The Toronto Maple Leafs missed the playoffs for the first time in eleven years. That fact alone is still sinking in for a fanbase that has spent the last decade expecting contention. Last season ended with 78 points, last place in the Atlantic Division, and a front office that got nuked.
Brad Treliving and Craig Berube are gone. In their place? Mats Sundin as senior executive advisor of hockey operations and John Chayka as general manager. The duo spent weeks searching for a head coach before landing on Jim Hiller, the former Los Angeles Kings bench boss. It wasn’t the flashiest hire. But it might be the smartest one.
The Athletic’s Jonas Siegel, who covers the team daily, laid out the logic: Hiller’s teams in L.A. weren’t offensive juggernauts, but they defended like their lives depended on it. That’s exactly what Toronto doesn’t have right now. For all the skill on this roster, the defensive structure has been a mess for years.
Hiller coached parts of three seasons with the Kings. Not a long track record, but a telling one. His teams bought in. They were hard to play against. And that’s the kind of identity Chayka wants to install in Toronto.
Familiar Faces Could Help Hiller Hit the Ground Running
Hiller knows Auston Matthews and William Nylander from his time as an assistant coach under Mike Babcock. That familiarity matters. He’s seen them in practices, in meetings, in tense moments. He knows what buttons to push and which ones to leave alone.
But being the head coach, as Siegel pointed out, is a different beast entirely. The scrutiny in Toronto is relentless. The media scrums, the fan pressure, the constant dissection of every lineup decision. Hiller had a front-row seat to that circus once before, but now he’s the guy in charge.
The roster has already seen some upgrades. Darren Raddysh came over from Tampa Bay in a sign-and-trade, an eight-year deal that locks in a breakout defenseman who can play tough minutes. Then there’s Gavin McKenna, the first overall pick in the 2026 NHL Draft. He’s expected to slot onto the top line with Matthews and Nylander immediately. If he can produce anywhere close to what Mitch Marner gave this team, the offense will be fine.

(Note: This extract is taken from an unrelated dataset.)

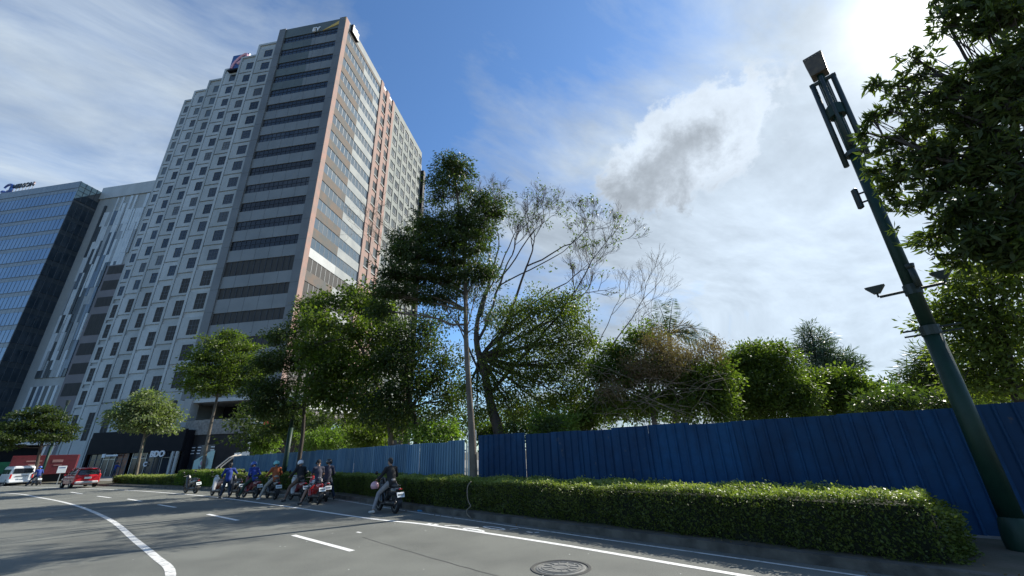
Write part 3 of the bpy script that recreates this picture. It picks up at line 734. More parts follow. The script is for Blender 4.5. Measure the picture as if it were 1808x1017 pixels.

The real question is whether the supporting cast can handle Hiller’s defensive system. It’s demanding. It asks forwards to track back, defensemen to stay tight, and everyone to sacrifice offense for structure. That’s not always a popular approach in a locker room full of players who have been given free rein for years.
Chayka still needs to add more talent. That’s not a secret. The bottom six is thin, the blue line beyond Raddysh has question marks, and the goaltending situation is unsettled. But if Hiller can get this group to buy into a defensive identity early, the Leafs could look like a completely different team by November.
Will it work? Hard to say. The margin for error in Toronto is basically zero. Hiller’s tenure in L.A. showed he can build a system. But systems only go so far when the puck drops and the pressure builds. If this hire doesn’t stick, Chayka will be shopping for another coach in two years. That’s just how it goes in this market.